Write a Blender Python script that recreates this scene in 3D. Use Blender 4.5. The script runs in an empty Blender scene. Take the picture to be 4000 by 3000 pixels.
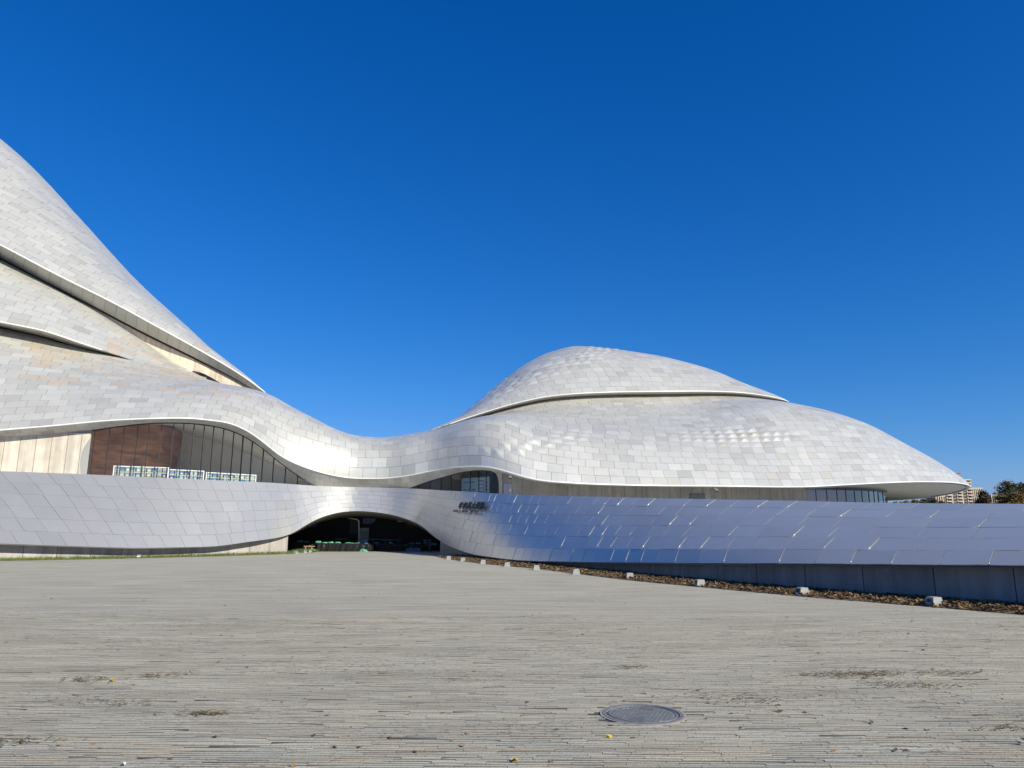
import bpy, math, random
import numpy as np
R = math.radians
random.seed(7); rng = np.random.default_rng(11)
sc = bpy.context.scene
COL = sc.collection

# ------------------------------------------------------------------ camera, sky, sun, exposure
F_PX, PITCH, EYE = 2800.0, R(11.63), 1.65
cam = bpy.data.cameras.new('camera'); cam.sensor_width = 36; cam.lens = 36*F_PX/4000
cam.clip_end = 8000; cam.clip_start = 0.05
camo = bpy.data.objects.new('camera', cam); COL.objects.link(camo)
camo.location = (0, 0, EYE); camo.rotation_euler = (R(90)+PITCH, 0, 0)
sc.camera = camo
SUN_EL, SUN_AZ = R(30), R(132)          # azimuth clockwise from +Y (the view direction)
sd = np.array([math.cos(SUN_EL)*math.sin(SUN_AZ), math.cos(SUN_EL)*math.cos(SUN_AZ), math.sin(SUN_EL)])
world = bpy.data.worlds.new('World'); sc.world = world; world.use_nodes = True
wn = world.node_tree.nodes; wl = world.node_tree.links; wn.clear()
sky = wn.new('ShaderNodeTexSky'); sky.sky_type = 'NISHITA'; sky.sun_disc = False
sky.sun_elevation = SUN_EL; sky.sun_rotation = SUN_AZ; sky.air_density = 1.0; sky.dust_density = 0.15; sky.ozone_density = 2.5
hsv = wn.new('ShaderNodeHueSaturation'); hsv.inputs['Saturation'].default_value = 1.41; hsv.inputs['Value'].default_value = 1.0; hsv.inputs['Hue'].default_value = .503
tint = wn.new('ShaderNodeMix'); tint.data_type = 'RGBA'; tint.blend_type = 'MULTIPLY'; tint.inputs[0].default_value = 1; tint.inputs[7].default_value = (.44, .875, 1.13, 1)
bg = wn.new('ShaderNodeBackground'); bg.inputs['Strength'].default_value = 0.09
wo = wn.new('ShaderNodeOutputWorld')
wl.new(sky.outputs[0], hsv.inputs['Color']); wl.new(hsv.outputs[0], tint.inputs[6]); 
sp = wn.new('ShaderNodeSeparateColor'); cb = wn.new('ShaderNodeCombineColor'); m1 = wn.new('ShaderNodeMath'); m1.operation = 'MULTIPLY_ADD'; m1.inputs[1].default_value = .11; m1.inputs[2].default_value = .885
m2 = wn.new('ShaderNodeMath'); m2.operation = 'DIVIDE'; wl.new(tint.outputs[2], sp.inputs[0]); wl.new(sp.outputs[1], m1.inputs[0]); wl.new(sp.outputs[1], m2.inputs[0]); wl.new(m1.outputs[0], m2.inputs[1])
wl.new(sp.outputs[0], cb.inputs[0]); wl.new(m2.outputs[0], cb.inputs[1]); m3 = wn.new('ShaderNodeMath'); m3.operation = 'MULTIPLY_ADD'; m3.inputs[1].default_value = .045; m3.inputs[2].default_value = .75; m4 = wn.new('ShaderNodeMath'); m4.operation = 'DIVIDE'; wl.new(sp.outputs[2], m3.inputs[0]); wl.new(sp.outputs[2], m4.inputs[0]); wl.new(m3.outputs[0], m4.inputs[1]); wl.new(m4.outputs[0], cb.inputs[2]); wl.new(cb.outputs[0], bg.inputs[0]); wl.new(bg.outputs[0], wo.inputs[0])
sun = bpy.data.lights.new('sun', 'SUN'); sun.energy = 4.8; sun.angle = R(0.53); sun.color = (1.0, 0.945, 0.75)
suno = bpy.data.objects.new('sun', sun); COL.objects.link(suno)
suno.rotation_euler = (R(90)-SUN_EL, 0, math.pi - SUN_AZ)
sc.view_settings.view_transform = 'Standard'; sc.view_settings.look = 'None'
sc.view_settings.exposure = 0.35; sc.view_settings.gamma = 1.0

# ------------------------------------------------------------------ helpers
ca, sa = math.cos(PITCH), math.sin(PITCH)
def W(px, py, d):
    """point seen at photo pixel (px,py) standing d metres ahead of the camera"""
    px, py, d = np.asarray(px, float), np.asarray(py, float), np.asarray(d, float)
    cx, cy = (px-2000)/F_PX, (1500-py)/F_PX
    y = ca - sa*cy; z = sa + ca*cy
    k = d/y
    return np.stack([cx*k, d+0*k, EYE+z*k], -1)
def GD(py):
    a = np.arctan((np.asarray(py, float)-1500)/F_PX)-PITCH
    return EYE/np.tan(a)
def G(px, py):
    p = W(px, py, GD(py)); p[..., 2] = 0
    return p
def proj(P):
    P = np.asarray(P, float)
    y = P[..., 1]*ca + (P[..., 2]-EYE)*sa
    v = -P[..., 1]*sa + (P[..., 2]-EYE)*ca
    return 2000+F_PX*P[..., 0]/y, 1500-F_PX*v/y
def pchip(x, y, xq):
    x, y = np.asarray(x, float), np.asarray(y, float)
    h = np.diff(x); dl = np.diff(y)/h; n = len(x); m = np.zeros(n)
    for i in range(1, n-1):
        if dl[i-1]*dl[i] > 0:
            w1, w2 = 2*h[i]+h[i-1], h[i]+2*h[i-1]
            m[i] = (w1+w2)/(w1/dl[i-1]+w2/dl[i])
    m[0], m[-1] = dl[0], dl[-1]
    i = np.clip(np.searchsorted(x, xq)-1, 0, n-2); t = (xq-x[i])/h[i]
    return ((2*t**3-3*t**2+1)*y[i]+(t**3-2*t**2+t)*h[i]*m[i]+(-2*t**3+3*t**2)*y[i+1]+(t**3-t**2)*h[i]*m[i+1])
def smooth(a, sig):
    if sig <= 0: return a
    n = int(3*sig)+1; k = np.exp(-0.5*(np.arange(-n, n+1)/sig)**2); k /= k.sum()
    if a.ndim == 1: a = a[:, None]; flat = True
    else: flat = False
    lo = 2*a[0]-a[n:0:-1]; hi = 2*a[-1]-a[-2:-n-2:-1]
    b = np.concatenate([lo, a, hi]); out = np.stack([np.convolve(b[:, j], k, 'valid') for j in range(a.shape[1])], 1)
    return out[:, 0] if flat else out
def dense(keys, par, n, sig):
    """keys (m,k) over parameter par -> n samples, smoothed"""
    q = np.linspace(par[0], par[-1], n)
    return smooth(np.stack([pchip(par, keys[:, j], q) for j in range(keys.shape[1])], 1), sig)
def chord(P): return np.concatenate([[0], np.cumsum(np.linalg.norm(np.diff(P, axis=0), axis=1))])
def norm(v): return v/np.maximum(np.linalg.norm(v, axis=-1, keepdims=True), 1e-9)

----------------

[PROBLEM DETAILS] The data above needs to be retyped exactly, with the images left out.

[FULL ANSWER]
Write a Blender Python script that recreates this scene in 3D. Use Blender 4.5. The script runs in an empty Blender scene. Take the picture to be 4000 by 3000 pixels.
import bpy, math, random
import numpy as np
R = math.radians
random.seed(7); rng = np.random.default_rng(11)
sc = bpy.context.scene
COL = sc.collection

# ------------------------------------------------------------------ camera, sky, sun, exposure
F_PX, PITCH, EYE = 2800.0, R(11.63), 1.65
cam = bpy.data.cameras.new('camera'); cam.sensor_width = 36; cam.lens = 36*F_PX/4000
cam.clip_end = 8000; cam.clip_start = 0.05
camo = bpy.data.objects.new('camera', cam); COL.objects.link(camo)
camo.location = (0, 0, EYE); camo.rotation_euler = (R(90)+PITCH, 0, 0)
sc.camera = camo
SUN_EL, SUN_AZ = R(30), R(132)          # azimuth clockwise from +Y (the view direction)
sd = np.array([math.cos(SUN_EL)*math.sin(SUN_AZ), math.cos(SUN_EL)*math.cos(SUN_AZ), math.sin(SUN_EL)])
world = bpy.data.worlds.new('World'); sc.world = world; world.use_nodes = True
wn = world.node_tree.nodes; wl = world.node_tree.links; wn.clear()
sky = wn.new('ShaderNodeTexSky'); sky.sky_type = 'NISHITA'; sky.sun_disc = False
sky.sun_elevation = SUN_EL; sky.sun_rotation = SUN_AZ; sky.air_density = 1.0; sky.dust_density = 0.15; sky.ozone_density = 2.5
hsv = wn.new('ShaderNodeHueSaturation'); hsv.inputs['Saturation'].default_value = 1.41; hsv.inputs['Value'].default_value = 1.0; hsv.inputs['Hue'].default_value = .503
tint = wn.new('ShaderNodeMix'); tint.data_type = 'RGBA'; tint.blend_type = 'MULTIPLY'; tint.inputs[0].default_value = 1; tint.inputs[7].default_value = (.44, .875, 1.13, 1)
bg = wn.new('ShaderNodeBackground'); bg.inputs['Strength'].default_value = 0.09
wo = wn.new('ShaderNodeOutputWorld')
wl.new(sky.outputs[0], hsv.inputs['Color']); wl.new(hsv.outputs[0], tint.inputs[6]); 
sp = wn.new('ShaderNodeSeparateColor'); cb = wn.new('ShaderNodeCombineColor'); m1 = wn.new('ShaderNodeMath'); m1.operation = 'MULTIPLY_ADD'; m1.inputs[1].default_value = .11; m1.inputs[2].default_value = .885
m2 = wn.new('ShaderNodeMath'); m2.operation = 'DIVIDE'; wl.new(tint.outputs[2], sp.inputs[0]); wl.new(sp.outputs[1], m1.inputs[0]); wl.new(sp.outputs[1], m2.inputs[0]); wl.new(m1.outputs[0], m2.inputs[1])
wl.new(sp.outputs[0], cb.inputs[0]); wl.new(m2.outputs[0], cb.inputs[1]); m3 = wn.new('ShaderNodeMath'); m3.operation = 'MULTIPLY_ADD'; m3.inputs[1].default_value = .045; m3.inputs[2].default_value = .75; m4 = wn.new('ShaderNodeMath'); m4.operation = 'DIVIDE'; wl.new(sp.outputs[2], m3.inputs[0]); wl.new(sp.outputs[2], m4.inputs[0]); wl.new(m3.outputs[0], m4.inputs[1]); wl.new(m4.outputs[0], cb.inputs[2]); wl.new(cb.outputs[0], bg.inputs[0]); wl.new(bg.outputs[0], wo.inputs[0])
sun = bpy.data.lights.new('sun', 'SUN'); sun.energy = 4.8; sun.angle = R(0.53); sun.color = (1.0, 0.945, 0.75)
suno = bpy.data.objects.new('sun', sun); COL.objects.link(suno)
suno.rotation_euler = (R(90)-SUN_EL, 0, math.pi - SUN_AZ)
sc.view_settings.view_transform = 'Standard'; sc.view_settings.look = 'None'
sc.view_settings.exposure = 0.35; sc.view_settings.gamma = 1.0

# ------------------------------------------------------------------ helpers
ca, sa = math.cos(PITCH), math.sin(PITCH)
def W(px, py, d):
    """point seen at photo pixel (px,py) standing d metres ahead of the camera"""
    px, py, d = np.asarray(px, float), np.asarray(py, float), np.asarray(d, float)
    cx, cy = (px-2000)/F_PX, (1500-py)/F_PX
    y = ca - sa*cy; z = sa + ca*cy
    k = d/y
    return np.stack([cx*k, d+0*k, EYE+z*k], -1)
def GD(py):
    a = np.arctan((np.asarray(py, float)-1500)/F_PX)-PITCH
    return EYE/np.tan(a)
def G(px, py):
    p = W(px, py, GD(py)); p[..., 2] = 0
    return p
def proj(P):
    P = np.asarray(P, float)
    y = P[..., 1]*ca + (P[..., 2]-EYE)*sa
    v = -P[..., 1]*sa + (P[..., 2]-EYE)*ca
    return 2000+F_PX*P[..., 0]/y, 1500-F_PX*v/y
def pchip(x, y, xq):
    x, y = np.asarray(x, float), np.asarray(y, float)
    h = np.diff(x); dl = np.diff(y)/h; n = len(x); m = np.zeros(n)
    for i in range(1, n-1):
        if dl[i-1]*dl[i] > 0:
            w1, w2 = 2*h[i]+h[i-1], h[i]+2*h[i-1]
            m[i] = (w1+w2)/(w1/dl[i-1]+w2/dl[i])
    m[0], m[-1] = dl[0], dl[-1]
    i = np.clip(np.searchsorted(x, xq)-1, 0, n-2); t = (xq-x[i])/h[i]
    return ((2*t**3-3*t**2+1)*y[i]+(t**3-2*t**2+t)*h[i]*m[i]+(-2*t**3+3*t**2)*y[i+1]+(t**3-t**2)*h[i]*m[i+1])
def smooth(a, sig):
    if sig <= 0: return a
    n = int(3*sig)+1; k = np.exp(-0.5*(np.arange(-n, n+1)/sig)**2); k /= k.sum()
    if a.ndim == 1: a = a[:, None]; flat = True
    else: flat = False
    lo = 2*a[0]-a[n:0:-1]; hi = 2*a[-1]-a[-2:-n-2:-1]
    b = np.concatenate([lo, a, hi]); out = np.stack([np.convolve(b[:, j], k, 'valid') for j in range(a.shape[1])], 1)
    return out[:, 0] if flat else out
def dense(keys, par, n, sig):
    """keys (m,k) over parameter par -> n samples, smoothed"""
    q = np.linspace(par[0], par[-1], n)
    return smooth(np.stack([pchip(par, keys[:, j], q) for j in range(keys.shape[1])], 1), sig)
def chord(P): return np.concatenate([[0], np.cumsum(np.linalg.norm(np.diff(P, axis=0), axis=1))])
def norm(v): return v/np.maximum(np.linalg.norm(v, axis=-1, keepdims=True), 1e-9)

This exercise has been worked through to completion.